#1201 Enabling third party repositories
Closed None Opened 6 years ago by jwboyer.

= phenomenon =

The Workstation WG is currently discussing enabling third party repositories. The single email that sums this up best can be found here (please read all of the quoted text as well):

https://lists.fedoraproject.org/pipermail/devel/2013-November/191583.html

The term "enable" here seems to map to "discoverable" but not necessarily enabled by default. However, one could imagine also shipping repo files for other things by default, such as Chromium.

So there are two main questions:

1) Can products ship .repo files that point to third party repositories, and if so with what restrictions.

2) Can products make third party repositories discoverable via search terms in some fashion and easily enabled without actually shipping the .repo files.

(Christian, if I have misinterpreted your intentions here, please clarify).

It's worth noting that question 2 might either negate the need for question 1, or require it depending on the implementation.
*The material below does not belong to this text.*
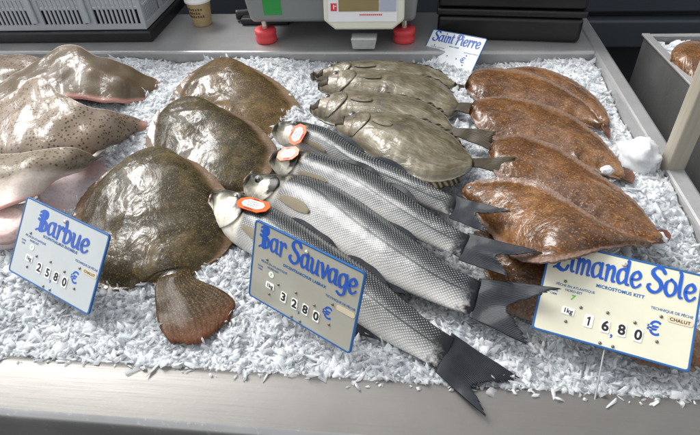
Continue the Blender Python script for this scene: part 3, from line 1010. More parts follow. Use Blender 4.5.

FWIW, current policy is (from Packaging:Guidelines):

Configuration of Package Managers

Configuration for package managers in Fedora MUST ONLY reference the official Fedora repositories in their default enabled and disabled state (see the yum repo configuration in the fedora-release package for the canonical list). Unofficial and third-party repositories that contain only packages that it is legal for us to direct people to in Fedora (see the Forbidden items and Licensing:Main pages for an explanation of what is legal) may be shipped in %{_docdir}. The idea is that the system administrator would need to explicitly copy the configuration file from doc into the proper location on the filesystem if they want to enable the repository.

ah -- no wonder I couldn't find that as a fesco policy... :-/.

I'd be generally against overriding FPC but I think a case could be made to move this to fesco policy instead of Packaging Guidelines (It can be seen as a what to package question). I'll bring that up at Thursday's FPC meeting.

Here's the previous fesco ticket: https://fedorahosted.org/fesco/ticket/671

That lead to the FPC approving the packaging guideline: https://fedorahosted.org/fpc/ticket/106

Digging even further back at tibbs' request, here's one of the original reports of this happening (as discussed in the original fesco ticket as previous FPC/FESCo discussions): https://www.redhat.com/archives/fedora-packaging/2006-October/msg00132.html

During the FPC meeting, the question of what is legally acceptable came up. Adding Spot to CC for a viewpoint on what is allowable in 3rd party repos that would be enabled.

Things that are considered legally acceptable (in this context):

  • Items without clauses in their licenses which forbid the use cases we are are discussing here (usually "no download from third party sites" clauses, although, each new license would need to be reviewed here).
  • Items without patent concerns
  • Items without US law concerns (e.g. the DMCA)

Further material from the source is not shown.